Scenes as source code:
▼
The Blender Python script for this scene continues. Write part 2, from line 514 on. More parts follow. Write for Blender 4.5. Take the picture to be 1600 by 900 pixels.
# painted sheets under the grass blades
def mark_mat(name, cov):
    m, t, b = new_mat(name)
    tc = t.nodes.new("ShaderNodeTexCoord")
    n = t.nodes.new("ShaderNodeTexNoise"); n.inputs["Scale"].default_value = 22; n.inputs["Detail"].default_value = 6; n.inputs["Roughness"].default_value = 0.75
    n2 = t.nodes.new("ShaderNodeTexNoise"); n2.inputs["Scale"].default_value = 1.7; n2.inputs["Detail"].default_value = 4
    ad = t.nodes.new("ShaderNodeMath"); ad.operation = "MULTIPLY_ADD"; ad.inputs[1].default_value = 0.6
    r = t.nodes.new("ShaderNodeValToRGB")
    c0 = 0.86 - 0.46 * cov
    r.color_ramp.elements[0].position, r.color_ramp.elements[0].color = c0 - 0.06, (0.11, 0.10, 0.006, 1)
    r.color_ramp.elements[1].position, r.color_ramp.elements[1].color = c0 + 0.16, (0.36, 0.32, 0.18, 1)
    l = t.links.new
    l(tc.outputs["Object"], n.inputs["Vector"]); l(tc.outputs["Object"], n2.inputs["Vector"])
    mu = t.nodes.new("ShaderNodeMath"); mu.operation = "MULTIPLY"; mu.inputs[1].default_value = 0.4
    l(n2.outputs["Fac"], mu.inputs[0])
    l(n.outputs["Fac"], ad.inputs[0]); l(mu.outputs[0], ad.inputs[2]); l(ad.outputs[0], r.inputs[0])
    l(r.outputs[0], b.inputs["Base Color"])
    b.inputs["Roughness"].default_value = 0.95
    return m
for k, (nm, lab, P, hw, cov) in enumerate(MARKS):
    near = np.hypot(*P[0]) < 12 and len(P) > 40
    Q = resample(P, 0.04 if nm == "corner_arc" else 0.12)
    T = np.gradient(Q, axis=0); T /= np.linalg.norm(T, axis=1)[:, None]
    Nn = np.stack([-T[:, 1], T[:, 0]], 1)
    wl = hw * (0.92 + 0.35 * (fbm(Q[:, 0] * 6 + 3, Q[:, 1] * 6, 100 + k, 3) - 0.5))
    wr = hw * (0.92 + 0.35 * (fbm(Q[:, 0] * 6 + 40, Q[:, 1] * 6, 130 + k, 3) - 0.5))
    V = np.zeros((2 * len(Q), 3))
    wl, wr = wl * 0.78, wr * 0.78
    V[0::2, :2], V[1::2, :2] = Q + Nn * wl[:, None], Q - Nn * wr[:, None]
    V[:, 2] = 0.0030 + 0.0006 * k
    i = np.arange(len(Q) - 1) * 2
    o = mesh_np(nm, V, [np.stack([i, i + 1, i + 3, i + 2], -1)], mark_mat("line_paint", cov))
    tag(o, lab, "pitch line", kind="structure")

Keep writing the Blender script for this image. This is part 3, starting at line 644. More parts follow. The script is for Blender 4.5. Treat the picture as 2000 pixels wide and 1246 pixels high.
▲
SET PROBLEM:
Repeat the listing exactly, from its first line to its last.

THE RESULT:
The Blender Python script for this scene continues. Write part 2, from line 514 on. More parts follow. Write for Blender 4.5. Take the picture to be 1600 by 900 pixels.
# painted sheets under the grass blades
def mark_mat(name, cov):
    m, t, b = new_mat(name)
    tc = t.nodes.new("ShaderNodeTexCoord")
    n = t.nodes.new("ShaderNodeTexNoise"); n.inputs["Scale"].default_value = 22; n.inputs["Detail"].default_value = 6; n.inputs["Roughness"].default_value = 0.75
    n2 = t.nodes.new("ShaderNodeTexNoise"); n2.inputs["Scale"].default_value = 1.7; n2.inputs["Detail"].default_value = 4
    ad = t.nodes.new("ShaderNodeMath"); ad.operation = "MULTIPLY_ADD"; ad.inputs[1].default_value = 0.6
    r = t.nodes.new("ShaderNodeValToRGB")
    c0 = 0.86 - 0.46 * cov
    r.color_ramp.elements[0].position, r.color_ramp.elements[0].color = c0 - 0.06, (0.11, 0.10, 0.006, 1)
    r.color_ramp.elements[1].position, r.color_ramp.elements[1].color = c0 + 0.16, (0.36, 0.32, 0.18, 1)
    l = t.links.new
    l(tc.outputs["Object"], n.inputs["Vector"]); l(tc.outputs["Object"], n2.inputs["Vector"])
    mu = t.nodes.new("ShaderNodeMath"); mu.operation = "MULTIPLY"; mu.inputs[1].default_value = 0.4
    l(n2.outputs["Fac"], mu.inputs[0])
    l(n.outputs["Fac"], ad.inputs[0]); l(mu.outputs[0], ad.inputs[2]); l(ad.outputs[0], r.inputs[0])
    l(r.outputs[0], b.inputs["Base Color"])
    b.inputs["Roughness"].default_value = 0.95
    return m
for k, (nm, lab, P, hw, cov) in enumerate(MARKS):
    near = np.hypot(*P[0]) < 12 and len(P) > 40
    Q = resample(P, 0.04 if nm == "corner_arc" else 0.12)
    T = np.gradient(Q, axis=0); T /= np.linalg.norm(T, axis=1)[:, None]
    Nn = np.stack([-T[:, 1], T[:, 0]], 1)
    wl = hw * (0.92 + 0.35 * (fbm(Q[:, 0] * 6 + 3, Q[:, 1] * 6, 100 + k, 3) - 0.5))
    wr = hw * (0.92 + 0.35 * (fbm(Q[:, 0] * 6 + 40, Q[:, 1] * 6, 130 + k, 3) - 0.5))
    V = np.zeros((2 * len(Q), 3))
    wl, wr = wl * 0.78, wr * 0.78
    V[0::2, :2], V[1::2, :2] = Q + Nn * wl[:, None], Q - Nn * wr[:, None]
    V[:, 2] = 0.0030 + 0.0006 * k
    i = np.arange(len(Q) - 1) * 2
    o = mesh_np(nm, V, [np.stack([i, i + 1, i + 3, i + 2], -1)], mark_mat("line_paint", cov))
    tag(o, lab, "pitch line", kind="structure")

Keep writing the Blender script for this image. This is part 3, starting at line 644. More parts follow. The script is for Blender 4.5. Treat the picture as 2000 pixels wide and 1246 pixels high.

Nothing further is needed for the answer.